Of cat videos, Braden noted, “the real surprise is that their popularity is still a surprise to so many people.” Part of the videos’ appeal, he said, is “the independence and aloof nature of cats,” which is familiar to any cat owner. People’s relationships are private and personal, given that they are confined to the house or yard, while dogs are a public and shared joy, observed in the park, on the street and, increasingly, everywhere.

The Internet Cat Video Festival transforms the solitary act of watching videos at home or work into a communal experience, free of irony or debate, a joyous experience. Despite an abundant supply of beer and mixed drinks, the St. Paul police have little to do during the show except laugh with the crowd.

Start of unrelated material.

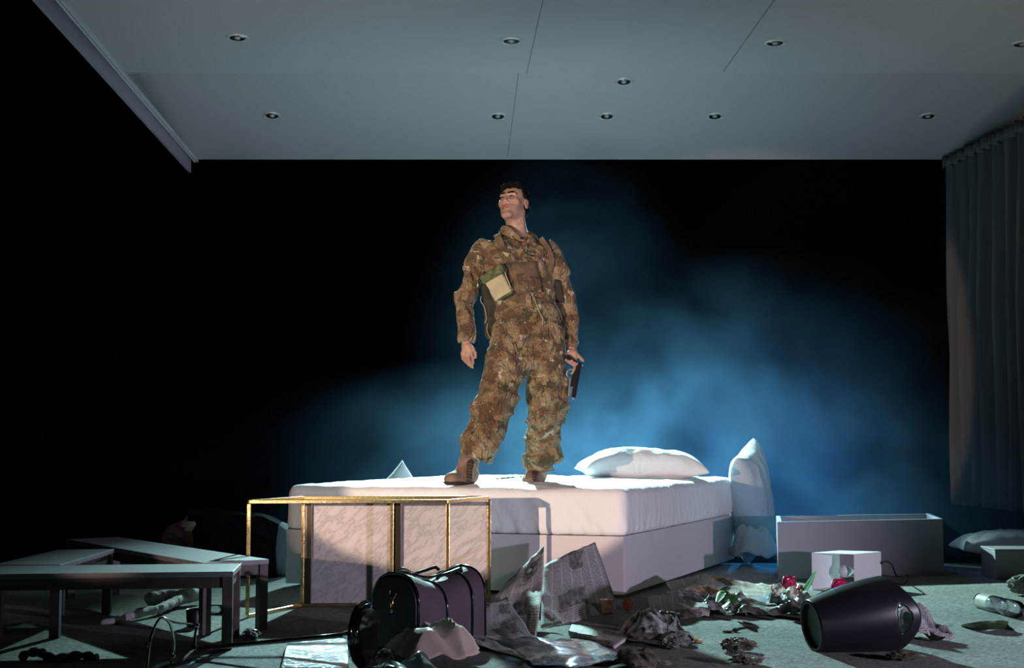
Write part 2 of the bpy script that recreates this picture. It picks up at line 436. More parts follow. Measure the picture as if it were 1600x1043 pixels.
for j in range(3):
    for i in range(nh + 1):
        s = i / nh * LEN; ph = s / 0.072 * 2 * PI + math.sin(s * 7)
        p = pA + dirc * s + perp * (0.045 + 0.018 * math.sin(ph) + 0.006 * math.sin(ph * 2.3)); V.append((p.x, p.y, ztop + .008 - 0.045 * j + .01 * math.sin(ph * .5)))
hd = mesh_obj('header_tape', V, [(j * (nh + 1) + i, j * (nh + 1) + i + 1, (j + 1) * (nh + 1) + i + 1, (j + 1) * (nh + 1) + i) for j in range(2) for i in range(nh)], M_CURT, ct, True)
md = hd.modifiers.new('s', 'SOLIDIFY'); md.thickness = 0.006

# ------------------------------------------------------------------ bed
BA, BB = gz(446, 916), gz(975, 935); BC = gz(1147, 877); BD = BA + (BC - BB)
M_BASE = mat('bed_base_laminate', (0.60, 0.56, 0.60), 0.55, bump=0.04, bscale=120)
M_FOOT = mat('plinth', (0.08, 0.08, 0.09), 0.8)
cen = (BA + BB + BC + BD) / 4
def inset(p, d): 
    return p + (cen - p).normalized() * d
bed = empty('bed', cen, 'pale lilac box bed base carrying the mattress in the middle of the stage', 'bed')
BH = 0.335
ring = [BA, BB, BC, BD]
names = ['front_panel', 'side_panel', 'headboard_panel', 'side_panel']
uv = (BB - BA).normalized(); vv = (BC - BB).normalized()
th = 0.022
def panel(p, q, z0, z1, thick, nm, m, par, over=0):
    d = (q - p).normalized(); n = Vector((-d.y, d.x, 0))
    a, b = p - d * over, q + d * over
    bt = [a, b, b + n * thick, a + n * thick]
    return bevel(bobj(nm, prism([Vector((v.x, v.y, z0)) for v in bt], [Vector((v.x, v.y, z1)) for v in bt]), m, par), 0.003)
for i in range(4):
    p, q = ring[i], ring[(i + 1) % 4]; d = (q - p).normalized()
    cut = 0.0 if i in (0, 2) else th
    panel(p + d * cut, q - d * cut, 0.02, BH, th, names[i], M_BASE, bed)
bobj('slat_base', prism([Vector((v.x, v.y, BH - .04)) for v in [inset(p, .05) for p in ring]], [Vector((v.x, v.y, BH - .005)) for v in [inset(p, .05) for p in ring]]), M_FOOT, bed)
bobj('plinth', prism([Vector((v.x, v.y, 0.0)) for v in [inset(p, .12) for p in ring]], [Vector((v.x, v.y, .04)) for v in [inset(p, .12) for p in ring]]), M_FOOT, bed)

# mattress with a wrinkled fitted sheet
def sheet_mat(name, col=(0.80, 0.79, 0.82), bs=0.25):
    m = mat(name, col, 0.8, spec=0.2, sheen=0.2); t = NT(m)
    tc = t.n('ShaderNodeTexCoord')
    mp = t.n('ShaderNodeMapping', {'Vector': tc.outputs['Object'], 'Scale': (1, 1, .35)})
    a = t.n('ShaderNodeTexNoise', {'Vector': mp.outputs[0], 'Scale': 9.0, 'Detail': 5.0, 'Distortion': 1.5})
    bp = t.n('ShaderNodeBump', {'Strength': bs, 'Distance': 0.03, 'Height': a.outputs['Fac']}); t.link(bp.outputs[0], t.b.inputs['Normal'])
    return m
M_SHEET = sheet_mat('white_sheet')
MT0, MT1 = BH, 0.592
LU = (BB - BA).length; LV = (BC - BB).length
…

Filming cats is nothing new, dating to Thomas Edison’s circa 1894 “Boxing Cats.” For decades, due to cats’ highly independent natures, their film appearances tended to be confined to animation (Felix, Fritz, Sylvester, Tom, Hello Kitty, that Garfield thing).

Internet videos, being a home-based industry, mark cats’ revenge on the historic cinematic dominance of more compliant dogs and horses.

The festival remains the rare cultural event at which the subject generally fails to put in an appearance. Two years ago, when CatVidFest was held at the Minnesota State Fair (when the Walker’s grounds were also under construction), marked the historic meeting of Internet sensations (and the rare cats impervious to crowds) Lil Bub and Grumpy Cat, not quite Generals Grant and Lee at Appomattox, but close.

This year, despite the feline fashion parade, not a single actual cat was observed in attendance, many cats being notoriously housebound.

Henri has “no idea of his celebrity. I’ve never taken him anywhere,” said Braden, who travels the country with Henri videos, but sans Henri. “I have to remind myself he wouldn’t enjoy it.”